Final Evaluation of Increasing Economic and Social Empowerment for Adolescent Girls and Vulnerable Women (EMPOWER) in Zambia
Zambia: Increasing Economic and Social Empowerment for Girls and Women
Prepared for:
U.S. Department of Labor, Office of the Assistant Secretary for Policy, Chief Evaluation Office
EMPOWER aimed to reduce child labor by increasing adolescent girls’ access to acceptable work and women’s access to livelihood opportunities. This evaluation used pre-post and descriptive analysis to examine participation and changes in EMPOWER’s intermediate outcomes, complemented by qualitative data to contextualize our findings. We found that EMPOWER had little impact on skills targeted by the project, possibly due to low participation and/or the appropriateness of the project to the Eastern Zambia context. Measures of self-esteem were already high at baseline. There was no change in agriculture-focused technical/vocational skills, in women’s and adolescent girls’ perceptions of gender equity, or in women’s awareness of child labor and child rights.
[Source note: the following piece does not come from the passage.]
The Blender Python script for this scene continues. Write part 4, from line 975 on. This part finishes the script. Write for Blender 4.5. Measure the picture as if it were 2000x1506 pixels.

However, there were small changes in literacy and numeracy: the share of adolescent girls who could read a full sentence increased by about 12 percentage points; and adolescent girls’ and women’s basic number recognition skills improved over time. There was little change in participants’ ability to carry out addition, subtraction, multiplication, or division. The share of girls engaged in paid work increased over time, but without a valid comparison group, it is not possible to determine whether these changes were due to EMPOWER or other factors like adolescent girls’ transition to adulthood.